As such, a need exists in the art for an improved receiver arm for yarn packages that overcomes the above limitations.

SUMMARY

The following discussion discloses and describes an improved creel systems, receiver apparatuses, assemblies, arrangements, configurations and related methods that overcome the limitations of the known art. To achieve the foregoing and other objects and advantages, in one aspect, the present subject matter is directed to a receiver apparatus for a package, the receiver apparatus comprises: at least one support brace, one or more braces of the at least one support brace defining an opening, the one or more braces configured to support the receiver apparatus relative to a frame and wherein the opening is configured to receive a post and orient the post generally along a vertical axis; a stator element coupled to one or more braces of the at least one support brace such that the stator element is rotationally fixed relative to the one or more braces about the vertical axis; a rotor element configured to pivot about the vertical axis and comprising a base and a package holder, the package holder including a proximal end, a distal end, and an elongated body therebetween, wherein the proximal end is coupled to the base such that the elongated body extends at least partially in a radial direction relative to the vertical axis; and an actuator configured to receive an activation signal and to pivot the rotor element relative to the stator element about the vertical axis.

In one embodiment, the actuator of the receiver apparatus comprises at least one of a pneumatic actuator, a hydraulic actuator, or an electric actuator.

In one embodiment, the package of the receiver apparatus comprises a yarn package, wherein the receiver apparatus further comprises a replacement sensor configured, in use, to detect a level of yarn remaining on the yarn package and communicate a level signal associated with the level of yarn remaining on the yarn package, the yarn package being coupled to the package holder.

In one embodiment, the package of the receiver apparatus comprises a yarn package, the receiver apparatus further comprising a controller communicatively coupled to a replacement sensor, the controller configured, in use, to receive a level signal communicated by the replacement sensor indicating a level of yarn remaining on the yarn package, and based thereon compare the level of yarn remaining on the yarn package to a predetermined level, and further configured to communicate, based on the level of yarn remaining on the yarn package being determined to be below the predetermined level, a replacement signal.

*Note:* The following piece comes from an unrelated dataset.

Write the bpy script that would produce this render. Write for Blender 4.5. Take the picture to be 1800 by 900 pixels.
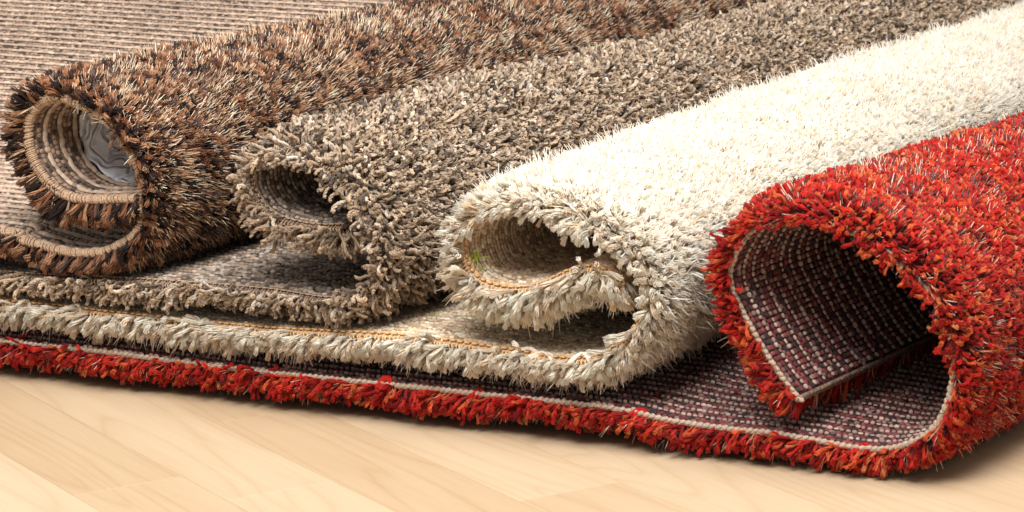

In one embodiment, the package of the receiver apparatus comprises a yarn package, and wherein a controller is communicatively coupled to the actuator, and wherein the controller is configured, in use, to communicate an activation signal to the actuator.

In one embodiment, the package of the receiver apparatus comprises a yarn package, the receiver apparatus further comprising a replacement indicator communicatively coupled to the controller, wherein the replacement indicator is configured, in use, to receive a replacement signal communicated by the controller and based thereon to transmit an alert that the level of yarn remaining on the yarn package has fallen below a predetermined level.

In an additional or alternative aspect, the present subject matter is directed to a creel system utilized for supporting packages and defining a vertical axis of rotation, the creel system comprising: a frame that includes a plurality of frame members; a post retained relative to the frame; and a receiver apparatus configured to retain a package, the receiver apparatus comprising at least one support brace coupled to the frame such that the receiver apparatus is supported, via one or more braces of the at least one support brace, relative to the frame, the one or more braces defining an opening circumscribing the post such that the post is generally oriented along the vertical axis; a stator element coupled to the one or more braces such that the stator element is rotationally fixed relative to the one or more brace about the vertical axis; a rotor element pivotable about the post and comprising a base and a package holder, the package holder including a proximal end, a distal end, and an elongated body therebetween, wherein the proximal end is coupled to the base such that the elongated body extends at least partially in a radial direction relative to the vertical axis; and an actuator configured to receive an activation signal and pivot the rotor element relative to the stator element about the vertical axis.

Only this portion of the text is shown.